In deepening the financial system, he said it was imperative to deepen the financial intermediation role of the deposit money banks, which is their primary role in an economy. “Banking system credit to the private sector in Nigeria, as at 2022, was a mere 20.6 per cent of the nation’s GDP, as sub-Saharan average of 28 per cent and global average of 145 per cent. Besides, small businesses which account for an estimated 50 per cent of the GDP, have access to just about one percent of the credit in the banking system. The implication is that the banking system is still largely disconnected from the investing community, especially the small businesses in the economy. Financing gap in the small business space has been estimated at over N600 billion”, he explained.
He also spoke about the tenure of funds in the country’s banking system, saying it is extremely short.
“Over 85 per cent of deposits in the banking system are less than one year tenure. This maturity structure of funds cannot support economic growth. What it means is that long term investment cannot be supported by our banking system.
“Doing so will result in serious mismatch of tenure which could pose a risk to the banks’ stability. In 2021, the banking industry recorded a negative asset -liability mismatch of N45.6 trillion, according to the NDIC. This is not healthy for the banking system and the economy.
“This is why there has been a dominance of development finance in the economy. Such intervention funds have vulnerabilities that could create challenges for the economy.
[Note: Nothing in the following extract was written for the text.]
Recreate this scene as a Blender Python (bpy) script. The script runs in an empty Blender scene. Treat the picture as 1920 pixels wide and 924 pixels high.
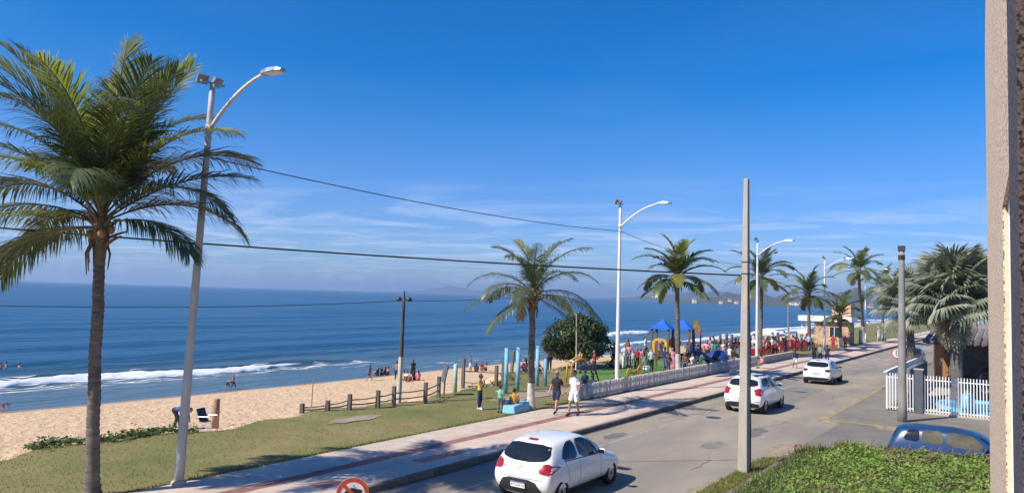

There is a need to address the macroeconomic fundamentals to correct this maturity structure of funds in the banking system.
“Lending rate in the economy is very high and detrimental to investment and economic growth. SMEs pay as high as 30 per cent interest on loans. For non-bank financial institutions, the rates are even more atrocious. This is not conducive for investment growth and job creation. Bringing down the interest rate will require a mix of monetary and fiscal policies”, he said.